== GIVEN DATA ==
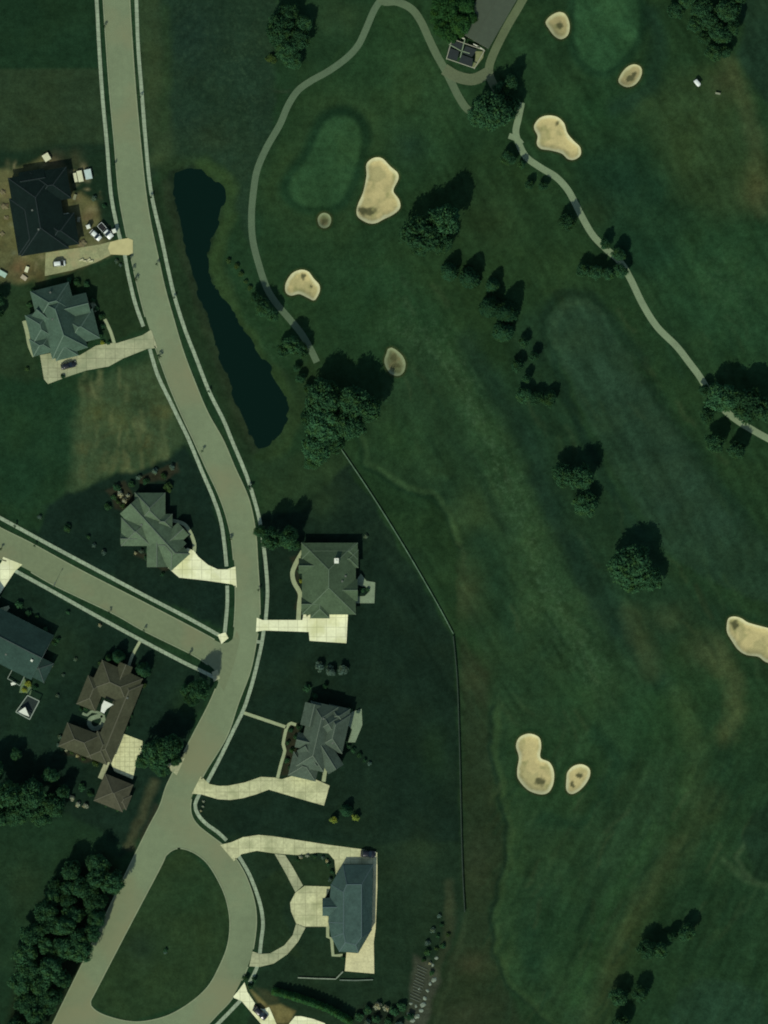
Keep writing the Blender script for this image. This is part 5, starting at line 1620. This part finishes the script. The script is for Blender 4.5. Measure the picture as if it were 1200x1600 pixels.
def golf_cart(px, py, rz, label):
    root = empty('golf_cart', (*P(px, py), hz(px, py)), rz)
    tag(root, label, 'golf cart', 'golf carts in the upper right rough')
    V, F = loft([(-1.15, [(.5, .35), (.55, .5), (.5, .72)]), (-.4, [(.55, .28), (.6, .45), (.55, .75)]), (.1, [(.55, .28), (.6, .34), (.55, .4)]), (.65, [(.55, .28), (.58, .36), (.5, .42)]), (.85, [(.52, .28), (.56, .6), (.45, .85)]), (1.2, [(.4, .32), (.44, .45), (.35, .6)])])
    MB().add(V, F).build('body', M_WHITEPAINT, root, True)
    MB().box(-.35, 0, .75, .9, .5, 1.0).box(-.62, 0, .9, 1.3, .12, 1.0).build('seat', M_WOOD, root)
    m = MB()
    for sx, sy in ((-.75, -.5), (-.75, .5), (.75, -.48), (.75, .48)):
        m.bar((sx, sy, .7), (sx * .95, sy, 1.85), .05, .05)
    m.build('roof_post', M_STEEL, root)
    V, F = loft([(-1.05, [(.5, 1.84), (.58, 1.87), (.5, 1.92)]), (-.8, [(.58, 1.84), (.64, 1.88), (.55, 1.96)]), (.8, [(.58, 1.84), (.64, 1.88), (.55, 1.96)]), (1.05, [(.5, 1.84), (.58, 1.87), (.5, 1.92)])])
    MB().add(V, F).build('roof', M_WHITEPAINT, root, True)
    for sx in (-.75, .8):
        for sy in (-.5, .5):
            lathe_wheel(root, sx, sy, .22, .18)
    return root


golf_cart(1089, 130, R(-50), 'bright white golf cart standing alone in the upper right rough')
# bench near the cart
b = empty('bench', (*P(1121.5, 146.5), hz(1121, 146)), R(-10))
tag(b, 'small pale bench in the olive rough right of the golf cart', 'bench')
MB().box(0, 0, .42, .48, 1.6, .5).build('seat', M_STONE, b)
MB().box(0, .27, .5, .92, 1.6, .06).build('backrest', M_STONE, b)
for sx in (-.7, .7):
    MB().box(sx, 0, 0, .42, .1, .42).build('leg', M_STEEL, b)


# ------------------------------------------------------------------ building site goods
def pallet(px, py, lx, ly, hgt, ang, m, label, layers=3):
    root = empty('pallet_stack', (*P(px, py), 0), R(-ang))
    tag(root, label, 'pallet stack', 'stacked goods on the building site')
    mb = MB()
    for i in (-1, 0, 1):
        mb.box(0, i * ly * .4, 0, .1, lx, .1)
    for i in range(5):
        mb.box(-lx / 2 + lx * (i + .5) / 5, 0, .1, .14, lx / 6, ly)
    mb.build('pallet', M_WOOD, root)
    mb = MB()
    for i in range(layers):
        mb.box(rnd.uniform(-.03, .03), rnd.uniform(-.03, .03), .142 + i * hgt / layers, .14 + (i + 1) * hgt / layers - .02, lx * .95, ly * .95, rnd.uniform(-.02, .02))
    mb.build('stack', m, root)


pallet(73, 246, 2.2, 2.4, 1.0, -32, M_OFFWHITE, 'cream square stack of sheets at the top edge of the building site')
pallet(118, 277.5, 1.0, 3.0, .9, -12, M_OFFWHITE, 'narrow white stack, leftmost of three right of the dark house')
pallet(125.5, 275.5, 1.7, 3.6, 1.1, -12, M_OFFWHITE, 'cream white stack, middle of three right of the dark house')
pallet(138, 272.5, 2.2, 3.2, 1.0, -12, mat('pale_blue_wrap', (170, 190, 178), .5, [(1, .1)]), 'pale bluish stack, rightmost of three right of the dark house')
pallet(4, 428, 2.8, 1.6, .8, 30, mat('pale_green_wrap', (150, 178, 156), .5, [(1, .15)]), 'pale green wrapped stack at the left edge of the building site')
pallet(42, 421, 1.1, 1.9, .6, 20, M_OFFWHITE, 'small cream stack on brown soil below the dark house')
pallet(37.5, 434, 2.0, 1.3, .5, 35, mat('pale_board', (160, 152, 124), .8, [(1, .2)]), 'tan pale stack of boards lowest on the brown soil')
pallet(117, 308, .9, 1.8, .6, 15, mat('grey_block', (118, 122, 90), .9, [(1, .2)]), 'grey block stack against the right wall of the dark house')
pallet(123, 343, .9, 1.6, .5, 8, mat('grey_block2', (120, 124, 96), .9, [(1, .2)]), 'small grey block stack near the parked white car')
for i, (x, y, r_) in enumerate(((127, 407, 10), (133, 408.5, -14), (138, 407, 24), (142, 409, 5))):
    o = MB().box(0, 0, 0, .3, 1.5, .35).box(.1, .22, .3, .5, 1.2, .3, .2).build('lumber_pile', mat('bright_lumber', (176, 178, 136), .8, [(1, .15)]))
    o.location = (*P(x, y), .13)
    o.rotation_euler = (0, 0, R(r_))
    tag(o, ['leftmost', 'second from the left', 'third from the left', 'rightmost'][i] + ' pale lumber pile on the gravel drive', 'lumber pile', 'lumber piles on the gravel drive')


def toilet(px, py, label, m):
    root = empty('site_cabin', (*P(px, py), 0), R(20))
    tag(root, label, 'cabin', 'small cabins on the building site')
    MB().box(0, 0, 0, 2.1, 1.2, 1.2, taper=.96).build('cabin', m, root)
    V, F = [(-.66, -.66, 2.1), (.66, -.66, 2.1), (.66, .66, 2.1), (-.66, .66, 2.1), (-.5, -.5, 2.32), (.5, -.5, 2.32), (.5, .5, 2.32), (-.5, .5, 2.32)], [(0, 1, 5, 4), (1, 2, 6, 5), (2, 3, 7, 6), (3, 0, 4, 7), (4, 5, 6, 7), (3, 2, 1, 0)]
    MB().add(V, F).build('roof', M_WHITE, root)
    MB().box(0, -.6, .12, 1.95, .8, .06).build('door', M_TRIM, root)


toilet(179, 361, 'tiny white box cabin beside the sidewalk at the building site', M_SILVERPAINT)
toilet(138.5, 354.5, 'tiny pale box cabin left of the two parked white vehicles', M_TRIM)
# open timber framing in the notch of the dark house
fr_ = empty('timber_frame', (*P(101, 335), 0), R(12))
tag(fr_, 'pale open timber framing in the notch of the dark house', 'timber frame')
for i in range(7):
    MB().box(-1.2 + i * .4, 0, 0, 2.6, .09, .12).build('stud', M_OFFWHITE, fr_)
MB().box(0, 0, 2.6, 2.75, 2.9, .2).build('top_plate', M_OFFWHITE, fr_)

# soil heaps and rubble on the left of the site
for i, (x, y, s) in enumerate(((5, 300, 1.0), (8, 322, 1.2), (10, 340, .8), (128, 380, 1.4), (3, 365, .9))):
    V, F = blob_crown(900 + i, 3, 4, .3)
    bm = bmesh.new()
    bmesh.ops.create_icosphere(bm, subdivisions=3, radius=1)
    for v in bm.verts:
        k = 1 + .25 * math.sin(5 * v.co.x + i) * math.cos(4 * v.co.y) + rnd.uniform(-.06, .06)
        v.co = Vector((v.co.x * k * s, v.co.y * k * s * .8, max(-.1, v.co.z * .5 * s * k)))
    me = bpy.data.meshes.new('soil_heap')
    bm.to_mesh(me)
    bm.free()
    me.materials.append(mat('soil', (104, 100, 70), .95, [(1.2, .3)], c2=(88, 80, 54)))
    o = link(bpy.data.objects.new('soil_heap', me))
    o.location = (*P(x, y), 0)
    tag(o, ['topmost small soil heap left of the dark house', 'second soil heap down left of the dark house', 'third soil heap down left of the dark house', 'pale heap at the lower right corner of the dark house', 'lowest soil heap left of the dark house'][i], 'soil heap', 'soil heaps on the building site')

# ------------------------------------------------------------------ garden structures
def frame_square(name, label, cat, pts, hgt, m, wd=.28):
    cx, cy = sum(p[0] for p in pts) / len(pts), sum(p[1] for p in pts) / len(pts)
    x0, y0 = P(cx, cy)
    root = empty(name, (x0, y0, 0))
    tag(root, label, cat)
    W = [P(*p) for p in pts]
    for i in range(len(W)):
        a, b = W[i], W[(i + 1) % len(W)]
        MB().bar((a[0] - x0, a[1] - y0, hgt + .003 * i), (b[0] - x0, b[1] - y0, hgt + .003 * i), wd, .22).build('beam', m, root)
        MB().box(a[0] - x0, a[1] - y0, 0, hgt - .11, .2, .2).build('post', m, root)
    return root


pg = frame_square('pergola', 'white framed pergola with a white sail on the dark lawn', 'pergola', Z([(175, 345), (248, 380), (188, 495), (102, 448)], 0, 1000, 4), 2.5, mat('pale_frame', (128, 142, 122), .6, [(2, .1)]))
W = [P(*p) for p in Z([(112, 450), (160, 418), (186, 478)], 0, 1000, 4)]
x0, y0 = pg.location.x, pg.location.y
MB().add([(p[0] - x0, p[1] - y0, 2.3) for p in W] + [(p[0] - x0, p[1] - y0, 2.26) for p in W], [(2, 1, 0), (3, 4, 5), (0, 1, 4, 3), (1, 2, 5, 4), (2, 0, 3, 5)]).build('shade_sail', M_WHITE, pg)
slab('decking', Z([(175, 350), (242, 382), (186, 488), (108, 448)], 0, 1000, 4), .06, mat('dark_deck', (26, 40, 34), .9, [(1, .2)]))
frame_square('deck_railing', 'pale deck railing square below the dark gabled house', 'railing', Z([(80, 180), (160, 215), (125, 285), (48, 240)], 0, 1000, 4), 1.0, mat('pale_rail_paint', (120, 134, 116), .6, [(2, .1)]), .2)
o = empty('garden_table', (*P(21, 1068), 0), .3)
tag(o, 'white garden table on the deck of the dark gabled house', 'table')
MB().box(0, 0, .7, .76, 1.5, .9, taper=.97).build('tabletop', M_WHITE, o)
for sx in (-.6, .6):
    for sy in (-.35, .35):
        MB().box(sx, sy, 0, .7, .08, .08).build('leg', M_WHITE, o)
slab('path', Z([(150, 230), (165, 270), (200, 300), (190, 345), (160, 330), (120, 330), (130, 280)], 0, 1000, 4), .08, mat('garden_path', (86, 108, 72), .9, [(1, .2)]))

# shelter with pale beams at the end of the long building
sh = frame_square('shelter', 'dark roofed shelter with white beams at the end of the long building', 'shelter', Z([(345, 248), (548, 318), (485, 430), (310, 370)], 620, 0, 4), 2.6, M_TRIM, .2)
x0, y0 = sh.location.x, sh.location.y
for q in ([(345, 255), (420, 280), (395, 318), (325, 290)], [(322, 300), (390, 325), (375, 385), (312, 365)], [(430, 290), (500, 315), (470, 360), (410, 335)], [(405, 345), (475, 370), (470, 425), (385, 395)]):
    W = [P(*p) for p in Z(q, 620, 0, 4)]
    MB().add([(p[0] - x0, p[1] - y0, 2.62) for p in W] + [(p[0] - x0, p[1] - y0, 2.56) for p in W], [(3, 2, 1, 0), (4, 5, 6, 7)] + [(i, (i + 1) % 4, 4 + (i + 1) % 4, 4 + i) for i in range(4)]).build('roof_panel', mat('dark_panel', (22, 34, 30), .7, [(1, .2)]), sh)
for a, b in (((325, 280), (400, 322)), ((425, 250), (395, 365)), ((400, 322), (455, 338))):
    (ax_, ay_), (bx_, by_) = P(*Z([a], 620, 0, 4)[0]), P(*Z([b], 620, 0, 4)[0])
    MB().bar((ax_ - x0, ay_ - y0, 2.72), (bx_ - x0, by_ - y0, 2.72), .3, .12).build('beam', M_PATIO, sh)
slab('terrace', Z([(488, 320), (545, 322), (540, 360), (490, 425), (470, 420), (490, 370)], 620, 0, 4), .3, mat('terrace_tan', (112, 120, 80), .9, [(1, .15)]))
m = MB()
for a, b in (((388, 230), (424, 246)), ((478, 276), (520, 300)), ((505, 290), (548, 318))):
    m.bar((*P(*Z([a], 620, 0, 4)[0]), 1.3), (*P(*Z([b], 620, 0, 4)[0]), 1.3), .3, .2)
    for e in (a, b):
        m.box(*P(*Z([e], 620, 0, 4)[0]), 0, 1.2, .1, .1)
rl = m.build('railing', M_WHITE)
tag(rl, 'white railing along the end wall of the long low building', 'railing')


# ------------------------------------------------------------------ street furniture
def lamp(px, py, label, arm):
    root = empty('street_lamp', (*P(px, py), 0), arm)
    tag(root, label, 'street lamp')
    MB().tube([(0, 0, 0), (0, 0, 2.5), (0, 0, 5.2)], [.1, .07, .05], 10).build('pole', M_STEEL, root)
    MB().tube([(0, 0, 5.1), (.4, 0, 5.4), (1.0, 0, 5.45)], [.04, .04, .035], 8).build('arm', M_STEEL, root)
    V, F = loft([(.9, [(.08, 5.38), (.12, 5.42), (.06, 5.5)]), (1.2, [(.14, 5.36), (.18, 5.4), (.08, 5.5)]), (1.5, [(.08, 5.38), (.12, 5.41), (.05, 5.46)])])
    MB().add(V, F).build('lamp_head', M_STEEL, root)


lamp(84, 916, 'slim grey street lamp on the lower verge of the side street', R(60))


# ------------------------------------------------------------------ camera
cd = bpy.data.cameras.new('camera')
ALT = 2000.
cd.sensor_fit = 'VERTICAL'
cd.angle = 2 * math.atan(160 / ALT)
cd.clip_start = 10
cd.clip_end = 20000
co = bpy.data.objects.new('camera', cd)
co.location = (0, 0, ALT)
co.rotation_euler = (0, 0, 0)
COL.objects.link(co)
S.camera = co
S.cycles.filter_width = 1.9
S.render.film_transparent = False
===
■ **WHAT YOU SHOULD DO**
Output exactly the span of lines from the top of the listing through the line holding "MB().box(sx, 0, 0, .42, .1, .42).build('leg', M_STEEL, b)", and leave every picture out.

■ **REPLY TO THE EXERCISE**
Keep writing the Blender script for this image. This is part 5, starting at line 1620. This part finishes the script. The script is for Blender 4.5. Measure the picture as if it were 1200x1600 pixels.
def golf_cart(px, py, rz, label):
    root = empty('golf_cart', (*P(px, py), hz(px, py)), rz)
    tag(root, label, 'golf cart', 'golf carts in the upper right rough')
    V, F = loft([(-1.15, [(.5, .35), (.55, .5), (.5, .72)]), (-.4, [(.55, .28), (.6, .45), (.55, .75)]), (.1, [(.55, .28), (.6, .34), (.55, .4)]), (.65, [(.55, .28), (.58, .36), (.5, .42)]), (.85, [(.52, .28), (.56, .6), (.45, .85)]), (1.2, [(.4, .32), (.44, .45), (.35, .6)])])
    MB().add(V, F).build('body', M_WHITEPAINT, root, True)
    MB().box(-.35, 0, .75, .9, .5, 1.0).box(-.62, 0, .9, 1.3, .12, 1.0).build('seat', M_WOOD, root)
    m = MB()
    for sx, sy in ((-.75, -.5), (-.75, .5), (.75, -.48), (.75, .48)):
        m.bar((sx, sy, .7), (sx * .95, sy, 1.85), .05, .05)
    m.build('roof_post', M_STEEL, root)
    V, F = loft([(-1.05, [(.5, 1.84), (.58, 1.87), (.5, 1.92)]), (-.8, [(.58, 1.84), (.64, 1.88), (.55, 1.96)]), (.8, [(.58, 1.84), (.64, 1.88), (.55, 1.96)]), (1.05, [(.5, 1.84), (.58, 1.87), (.5, 1.92)])])
    MB().add(V, F).build('roof', M_WHITEPAINT, root, True)
    for sx in (-.75, .8):
        for sy in (-.5, .5):
            lathe_wheel(root, sx, sy, .22, .18)
    return root


golf_cart(1089, 130, R(-50), 'bright white golf cart standing alone in the upper right rough')
# bench near the cart
b = empty('bench', (*P(1121.5, 146.5), hz(1121, 146)), R(-10))
tag(b, 'small pale bench in the olive rough right of the golf cart', 'bench')
MB().box(0, 0, .42, .48, 1.6, .5).build('seat', M_STONE, b)
MB().box(0, .27, .5, .92, 1.6, .06).build('backrest', M_STONE, b)
for sx in (-.7, .7):
    MB().box(sx, 0, 0, .42, .1, .42).build('leg', M_STEEL, b)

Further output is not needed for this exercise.